Did you know that cameras have been installed across the roads of America that can capture an image of every vehicle's tag, read the tag number, and then store that data for others to use in tracking your movements? It sounds like some crazy conspiracy theory, but it's true.
This technology is used by both government and private industry, and it amounts to real-time location monitoring of every vehicle on our roads. These automated license plate readers (ALPRs for short) can be mounted to electrical poles, freestanding trailers parked on the roadside, on police cars or on vehicles belonging to "Big Data" companies like TLOxp, which brags about having over 100 BILLION data points in their databases.
Here in Mississippi, they are found on interstates, U.S. highways, state highways, county roads, at subdivision entrances, and more. From experience, there are multiple cameras located at certain county and city limit lines in the Jackson metropolitan area, and along the roads that traverse our Mississippi Gulf Coast counties.
These cameras first capture an image of the tag, then use optical character recognition to turn that image into computer-readable data. That data is then transmitted into a database, which matches up with vehicle registration data from across the country. Once that data is matched, law enforcement or the Big Data company then know where the vehicle is and to whom that vehicle belongs.
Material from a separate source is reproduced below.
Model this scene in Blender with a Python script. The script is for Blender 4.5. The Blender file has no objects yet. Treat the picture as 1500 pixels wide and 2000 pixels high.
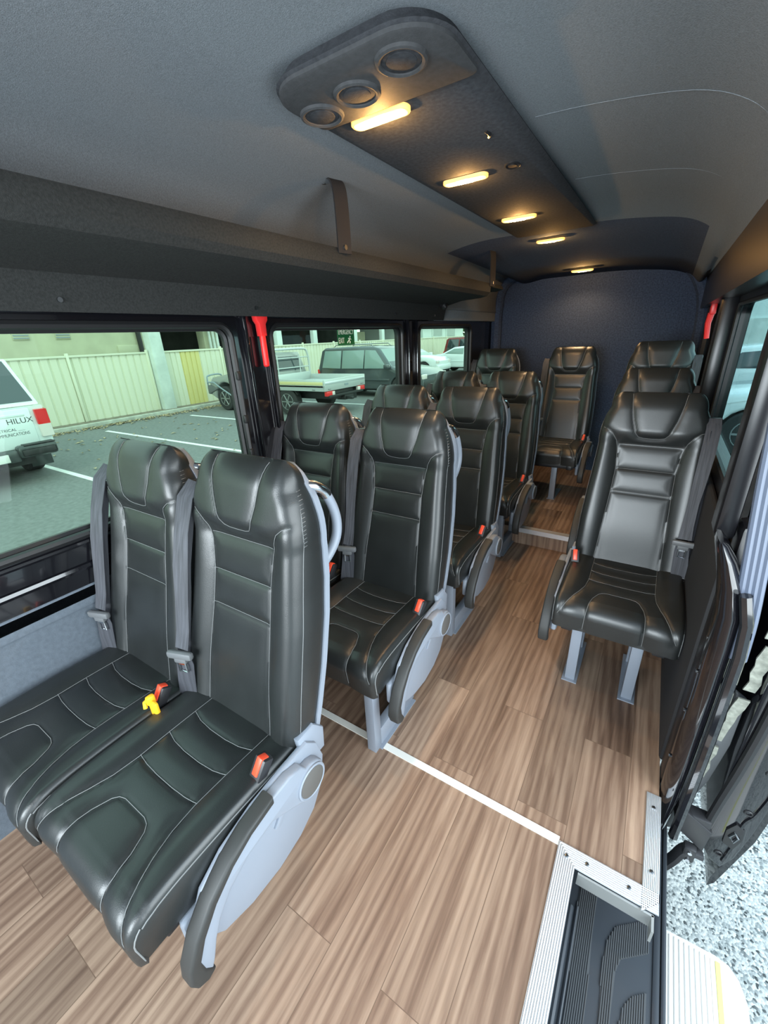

They can and do monitor all of our comings and goings that way, effectively tracking the movements of all citizens, whether they are suspected of any wrongdoing or not.
Several states have laws on the books preventing the storage of this data past a short period of time, or preventing this data from being shared outside of law enforcement agencies. Mississippi currently does not. The only law in Mississippi that limits the use of ALPRs prohibits them from being used by municipalities to enforce traffic laws, in effect banning red light and speeding cameras. Other use by law enforcement is fair game in Mississippi, and is becoming more and more common.
Absent new laws being passed this upcoming legislative session to stop the rampant use of these cameras, there isn't much we as citizens can do to keep from being constantly surveilled. But, it's better to know that it is happening than to not know at all.